The National Bank of Georgia (NBG) highlights the increase of inflationary risks in the recent period, which is related to the increased uncertainty in the background of internal and external challenges.
In the decision of the monetary policy committee of the NBG, it is mentioned that in the light of the devaluation of the national currency, the inflationary pressures from imported goods is noteworthy.

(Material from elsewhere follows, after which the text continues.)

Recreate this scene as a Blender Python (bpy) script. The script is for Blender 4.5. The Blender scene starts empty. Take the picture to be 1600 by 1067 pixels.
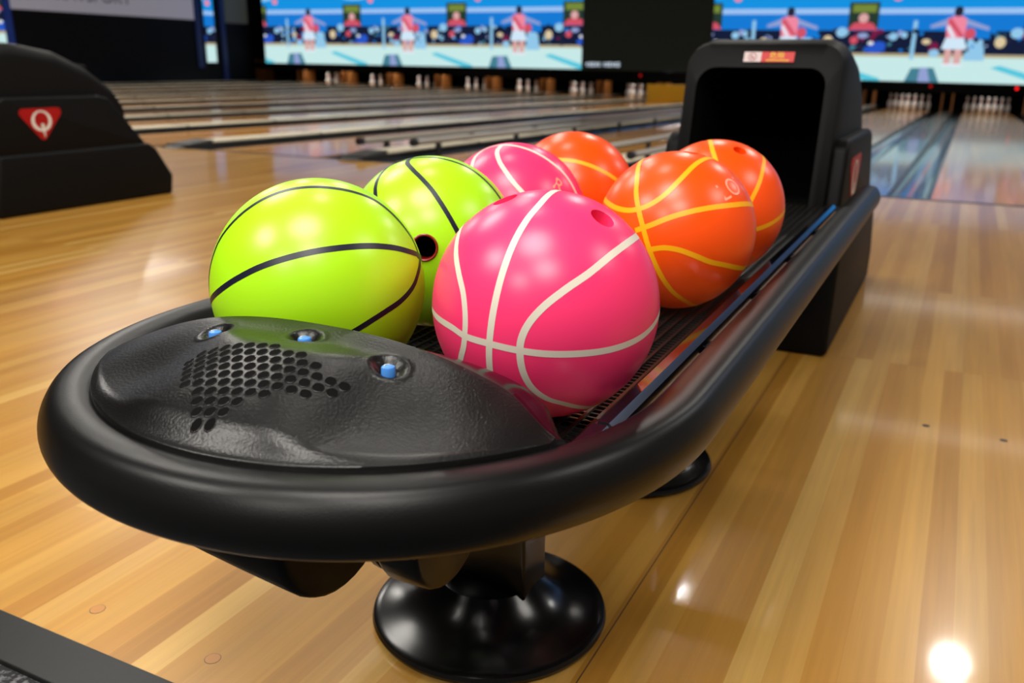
import bpy, bmesh, math, random
from mathutils import Vector, Matrix
random.seed(7)
C = bpy.context.scene.collection
PI = math.pi
SEAMS= {'P1': [[(-.847,-.531,-.013),(-.476,-.879,-.034),(-.281,-.957,-.075),(-.027,-.995,-.094),(.23,-.966,-.12),(.408,-.903,-.135),(.63,-.764,-.141),(.841,-.524,-.135),(.967,-.235,-.1),(.997,.075,-.034)],[(-.681,-.249,.689),(-.595,-.512,.619),(-.517,-.674,.528),(-.402,-.826,.394),(-.31,-.917,.251),(-.27,-.961,.067),(-.291,-.946,-.143),(-.367,-.874,-.319)],[(.037,.163,.986),(.083,-.308,.948),(.065,-.548,.834),(.045,-.721,.691),(.029,-.853,.521),(.009,-.954,.299),(-.015,-.998,.062),(-.038,-.989,-.143),(-.056,-.939,-.339)],[(.744,.183,.643),(.734,-.329,.594),(.641,-.6,.479),(.516,-.773,.369),(.392,-.886,.248),(.295,-.948,.117),(.238,-.971,-.019),(.223,-.962,-.16),(.235,-.917,-.322),(.28,-.838,-.468),(.365,-.727,-.581),(.485,-.564,-.669),(.583,-.19,-.79)]],'G1': [[(-.614,-.787,-.058),(-.355,-.929,.102),(-.097,-.963,.251),(.13,-.921,.368),(.348,-.822,.451),(.53,-.685,.499),(.686,-.512,.517),(.812,-.292,.505),(.888,-.056,.457),(.905,.21,.369),(.812,.53,.246)],[(-.612,-.714,.34),(-.555,-.676,.485),(-.441,-.636,.633),(-.307,-.564,.766),(-.172,-.47,.866),(-.011,-.349,.937),(.151,-.232,.961),(.304,-.106,.947),(.439,.047,.897),(.54,.183,.821),(.654,.268,.708),(.749,.345,.566),(.812,.415,.41),(.887,.391,.247)],[(.859,.435,.269),(.952,.253,.173),(.992,.102,.08),(.995,-.096,-.003),(.955,-.291,-.066),(.888,-.441,-.131),(.809,-.554,-.196)]],'G2': [[(-.182,-.158,.97),(-.11,-.319,.942),(.053,-.456,.888),(.225,-.543,.809),(.372,-.594,.713),(.492,-.629,.603),(.606,-.644,.466),(.655,-.644,.396)],[(-.266,-.736,.622),(-.332,-.639,.694),(-.389,-.496,.776),(-.415,-.33,.848)],[(.019,-.093,.995),(.251,-.016,.968),(.473,.076,.878),(.676,.134,.725),(.8,.172,.575)]],'P2': [[(-.322,-.604,.729),(-.371,-.399,.839),(-.303,-.244,.921),(-.125,-.192,.973),(.1,-.191,.976),(.359,-.172,.917),(.602,-.123,.789),(.771,-.052,.635),(.907,-.0,.42)],[(-.091,-.169,.981),(-.052,-.401,.914),(.083,-.592,.802),(.25,-.701,.669),(.379,-.741,.555),(.468,-.744,.477)]],'O3': [[(.086,-.771,.631),(.357,-.708,.609),(.61,-.595,.523),(.855,-.384,.349)]],'O1': [[(-.452,-.166,.876),(-.351,-.605,.715),(-.293,-.781,.551),(-.216,-.897,.385),(-.12,-.976,.18),(-.021,-.997,-.07),(.093,-.937,-.336),(.216,-.78,-.587),(.338,-.551,-.763),(.384,-.335,-.86)],[(-.861,-.333,.384),(-.631,-.687,.361),(-.435,-.831,.347),(-.256,-.893,.37),(-.068,-.89,.451),(.09,-.808,.582),(.213,-.623,.753),(.287,-.377,.881),(.348,-.044,.937)],[(-.218,-.967,.132),(-.026,-.976,.218),(.183,-.93,.318),(.409,-.823,.395),(.62,-.652,.436),(.813,-.377,.444),(.914,.125,.385)],[(-.04,-.996,-.08),(.148,-.988,-.036),(.325,-.944,-.052),(.495,-.861,-.117),(.654,-.73,-.201),(.826,-.49,-.278),(.912,.095,-.399)]],'O2': [[(-.166,.037,.985),(-.008,-.412,.911),(.087,-.592,.801)],[(.584,.186,.79),(.703,-.274,.656),(.716,-.481,.505),(.672,-.682,.289)],[(.765,-.628,-.145),(.894,-.438,-.097),(.995,-.102,-.005),(.985,.167,.047)]]}
HOLES= {'P1': [(.547,-.106,.831),(-.31,-.197,.93)],'G2': [(.449,-.884,.129)],'O2': [(.358,-.283,.89)],'O1': [(.127,.02,.992)]}
TEXT= {'O1': [(.764,-.241,.599),(.746,-.401,.533),(.815,.02,.579)],'O2': [(.534,-.157,.831)],'P2': [(.813,-.297,.5)]}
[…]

"Recently, heightened uncertainty due to internal and external challenges has increased inflationary risks. Against this backdrop, exchange rate volatility has become noteworthy as it creates inflationary pressures from imported goods. Despite recent declines in international oil prices, global food prices have risen steadily over the past two months. Furthermore, inflation expectations have increased in recent months. Additionally, domestic economic activity has outperformed previous projections, supported by robust credit growth.
Given the current analysis of domestic and external conditions the NBG has decided to maintain the policy rate at 8.00 percent. If no additional risks materialize, the NBG will cautiously continue policy rate reduction towards its neutral level. However, if risks amplifying inflation expectations become more pronounced, the NBG may need to maintain the current tight stance for a longer period or even tighten policy further" , - the central bank notes.
On June 19, 2024, the Monetary Policy Committee of the National Bank of Georgia (NBG) decided to keep the Monetary Policy Rate (the refinancing rate) unchanged. The policy rate stands at 8%.